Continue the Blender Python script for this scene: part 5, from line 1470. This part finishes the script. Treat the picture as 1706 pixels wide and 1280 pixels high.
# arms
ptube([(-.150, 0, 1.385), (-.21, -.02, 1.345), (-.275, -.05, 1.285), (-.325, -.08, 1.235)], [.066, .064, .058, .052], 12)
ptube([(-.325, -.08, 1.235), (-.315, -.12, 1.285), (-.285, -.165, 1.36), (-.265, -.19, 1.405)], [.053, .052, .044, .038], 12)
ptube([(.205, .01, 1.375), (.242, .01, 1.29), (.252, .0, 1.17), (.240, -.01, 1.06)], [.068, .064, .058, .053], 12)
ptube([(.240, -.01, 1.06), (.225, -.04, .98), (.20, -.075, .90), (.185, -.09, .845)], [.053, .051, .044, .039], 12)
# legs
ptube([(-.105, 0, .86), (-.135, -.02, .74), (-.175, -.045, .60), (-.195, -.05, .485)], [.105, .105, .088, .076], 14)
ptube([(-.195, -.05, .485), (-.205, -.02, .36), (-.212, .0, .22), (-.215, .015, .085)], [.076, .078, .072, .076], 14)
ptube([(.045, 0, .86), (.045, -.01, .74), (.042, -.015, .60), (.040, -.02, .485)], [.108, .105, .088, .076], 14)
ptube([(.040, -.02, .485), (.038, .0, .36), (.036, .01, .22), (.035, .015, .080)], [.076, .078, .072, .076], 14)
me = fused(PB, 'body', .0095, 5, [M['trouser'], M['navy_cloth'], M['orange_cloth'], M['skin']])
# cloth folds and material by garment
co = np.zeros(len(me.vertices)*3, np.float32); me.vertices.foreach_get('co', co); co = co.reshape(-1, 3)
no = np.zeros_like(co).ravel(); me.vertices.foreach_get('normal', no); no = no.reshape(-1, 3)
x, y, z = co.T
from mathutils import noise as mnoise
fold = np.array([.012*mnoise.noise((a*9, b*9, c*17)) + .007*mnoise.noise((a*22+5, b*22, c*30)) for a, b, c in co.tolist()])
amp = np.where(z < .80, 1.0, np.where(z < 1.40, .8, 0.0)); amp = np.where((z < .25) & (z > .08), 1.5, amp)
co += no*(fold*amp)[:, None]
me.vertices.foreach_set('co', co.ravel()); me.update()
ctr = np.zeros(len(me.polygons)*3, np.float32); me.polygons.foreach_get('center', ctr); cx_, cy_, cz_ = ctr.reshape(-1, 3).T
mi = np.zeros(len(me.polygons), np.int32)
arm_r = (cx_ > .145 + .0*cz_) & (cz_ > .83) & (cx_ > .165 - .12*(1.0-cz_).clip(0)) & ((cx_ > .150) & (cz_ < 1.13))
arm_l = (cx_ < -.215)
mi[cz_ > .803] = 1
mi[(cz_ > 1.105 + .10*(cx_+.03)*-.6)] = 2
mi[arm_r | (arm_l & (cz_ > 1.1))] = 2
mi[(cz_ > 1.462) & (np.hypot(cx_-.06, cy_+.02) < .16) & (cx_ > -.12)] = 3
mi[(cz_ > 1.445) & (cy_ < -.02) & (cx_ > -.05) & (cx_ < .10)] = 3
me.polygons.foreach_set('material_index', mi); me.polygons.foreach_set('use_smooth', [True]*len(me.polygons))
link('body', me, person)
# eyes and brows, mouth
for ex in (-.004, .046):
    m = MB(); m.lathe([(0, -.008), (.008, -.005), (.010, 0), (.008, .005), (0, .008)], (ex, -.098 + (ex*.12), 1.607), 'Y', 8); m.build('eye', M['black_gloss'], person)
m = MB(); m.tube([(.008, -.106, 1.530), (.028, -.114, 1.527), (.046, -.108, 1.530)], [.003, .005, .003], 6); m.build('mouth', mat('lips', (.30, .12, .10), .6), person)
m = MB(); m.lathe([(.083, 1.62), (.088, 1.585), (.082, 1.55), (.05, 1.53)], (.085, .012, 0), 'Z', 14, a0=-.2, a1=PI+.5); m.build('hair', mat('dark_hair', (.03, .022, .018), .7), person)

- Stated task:
Return all of the data precisely as it appears.

- Finished task:
Continue the Blender Python script for this scene: part 5, from line 1470. This part finishes the script. Treat the picture as 1706 pixels wide and 1280 pixels high.
# arms
ptube([(-.150, 0, 1.385), (-.21, -.02, 1.345), (-.275, -.05, 1.285), (-.325, -.08, 1.235)], [.066, .064, .058, .052], 12)
ptube([(-.325, -.08, 1.235), (-.315, -.12, 1.285), (-.285, -.165, 1.36), (-.265, -.19, 1.405)], [.053, .052, .044, .038], 12)
ptube([(.205, .01, 1.375), (.242, .01, 1.29), (.252, .0, 1.17), (.240, -.01, 1.06)], [.068, .064, .058, .053], 12)
ptube([(.240, -.01, 1.06), (.225, -.04, .98), (.20, -.075, .90), (.185, -.09, .845)], [.053, .051, .044, .039], 12)
# legs
ptube([(-.105, 0, .86), (-.135, -.02, .74), (-.175, -.045, .60), (-.195, -.05, .485)], [.105, .105, .088, .076], 14)
ptube([(-.195, -.05, .485), (-.205, -.02, .36), (-.212, .0, .22), (-.215, .015, .085)], [.076, .078, .072, .076], 14)
ptube([(.045, 0, .86), (.045, -.01, .74), (.042, -.015, .60), (.040, -.02, .485)], [.108, .105, .088, .076], 14)
ptube([(.040, -.02, .485), (.038, .0, .36), (.036, .01, .22), (.035, .015, .080)], [.076, .078, .072, .076], 14)
me = fused(PB, 'body', .0095, 5, [M['trouser'], M['navy_cloth'], M['orange_cloth'], M['skin']])
# cloth folds and material by garment
co = np.zeros(len(me.vertices)*3, np.float32); me.vertices.foreach_get('co', co); co = co.reshape(-1, 3)
no = np.zeros_like(co).ravel(); me.vertices.foreach_get('normal', no); no = no.reshape(-1, 3)
x, y, z = co.T
from mathutils import noise as mnoise
fold = np.array([.012*mnoise.noise((a*9, b*9, c*17)) + .007*mnoise.noise((a*22+5, b*22, c*30)) for a, b, c in co.tolist()])
amp = np.where(z < .80, 1.0, np.where(z < 1.40, .8, 0.0)); amp = np.where((z < .25) & (z > .08), 1.5, amp)
co += no*(fold*amp)[:, None]
me.vertices.foreach_set('co', co.ravel()); me.update()
ctr = np.zeros(len(me.polygons)*3, np.float32); me.polygons.foreach_get('center', ctr); cx_, cy_, cz_ = ctr.reshape(-1, 3).T
mi = np.zeros(len(me.polygons), np.int32)
arm_r = (cx_ > .145 + .0*cz_) & (cz_ > .83) & (cx_ > .165 - .12*(1.0-cz_).clip(0)) & ((cx_ > .150) & (cz_ < 1.13))
arm_l = (cx_ < -.215)
mi[cz_ > .803] = 1
mi[(cz_ > 1.105 + .10*(cx_+.03)*-.6)] = 2
mi[arm_r | (arm_l & (cz_ > 1.1))] = 2
mi[(cz_ > 1.462) & (np.hypot(cx_-.06, cy_+.02) < .16) & (cx_ > -.12)] = 3
mi[(cz_ > 1.445) & (cy_ < -.02) & (cx_ > -.05) & (cx_ < .10)] = 3
me.polygons.foreach_set('material_index', mi); me.polygons.foreach_set('use_smooth', [True]*len(me.polygons))
link('body', me, person)
# eyes and brows, mouth
for ex in (-.004, .046):
    m = MB(); m.lathe([(0, -.008), (.008, -.005), (.010, 0), (.008, .005), (0, .008)], (ex, -.098 + (ex*.12), 1.607), 'Y', 8); m.build('eye', M['black_gloss'], person)
m = MB(); m.tube([(.008, -.106, 1.530), (.028, -.114, 1.527), (.046, -.108, 1.530)], [.003, .005, .003], 6); m.build('mouth', mat('lips', (.30, .12, .10), .6), person)
m = MB(); m.lathe([(.083, 1.62), (.088, 1.585), (.082, 1.55), (.05, 1.53)], (.085, .012, 0), 'Z', 14, a0=-.2, a1=PI+.5); m.build('hair', mat('dark_hair', (.03, .022, .018), .7), person)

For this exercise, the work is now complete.